Enfin, le troisième volet comprend une formation d’une journée pour le personnel enseignant et non enseignant. Animé également par des intervenantes d’un CALACS, il vise l’acquisition d’une compréhension globale de la violence sexuelle chez les jeunes afin que le personnel puisse intervenir adéquatement auprès de l’ensemble des élèves.

«L’éducation à la sexualité comprend la prévention de la violence sexuelle et fait partie du mandat de l’école québécoise, rappelle la sexologue. Les membres du personnel scolaire occupent une place privilégiée auprès des jeunes pour les informer, les sensibiliser et les aider.»

Implantation et évaluation

Un projet pilote a été lancé l’an dernier afin d’expérimenter le volet Jeunes du programme. Celui-ci a été mis en place dans 6 écoles du Québec, touchant 425 élèves de 3e secondaire. «Bien que son évaluation reste à compléter, le projet pilote a eu des effets positifs auprès des élèves, notamment en ce qui concerne l’acquisition de connaissances relatives au phénomène de la violence sexuelle et le développement d’habiletés préventives», observe Laurie Fradette.  
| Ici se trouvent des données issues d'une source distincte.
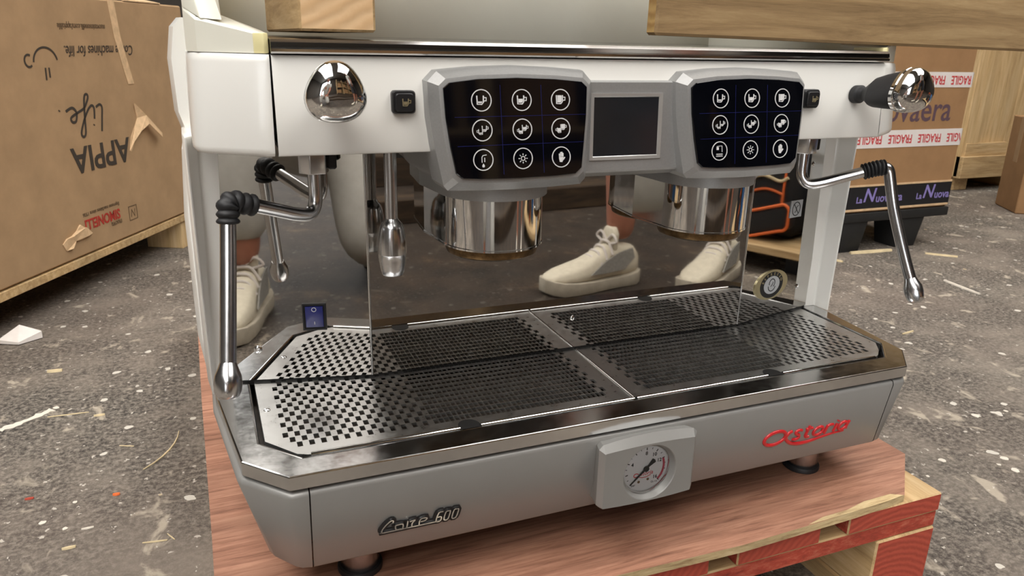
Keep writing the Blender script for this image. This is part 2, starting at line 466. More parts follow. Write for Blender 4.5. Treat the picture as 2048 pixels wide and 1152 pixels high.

Durant l’année 2017-2018, le programme sera déployé dans 26 écoles secondaires, situées dans 13 régions du Québec couvertes par des CALACS. Les effets de chacun des trois volets du programme et le partenariat avec les intervenants scolaires seront évalués au cours de la même période.

«Peu de programmes de prévention dans le domaine de la violence sexuelle ont été évalués au Québec et au Canada, remarque la sexologue. Notre évaluation permettra de vérifier l’efficacité du programme et d’apporter des modifications au besoin. Les résultats seront disponibles à la fin du processus, à l’automne 2018.»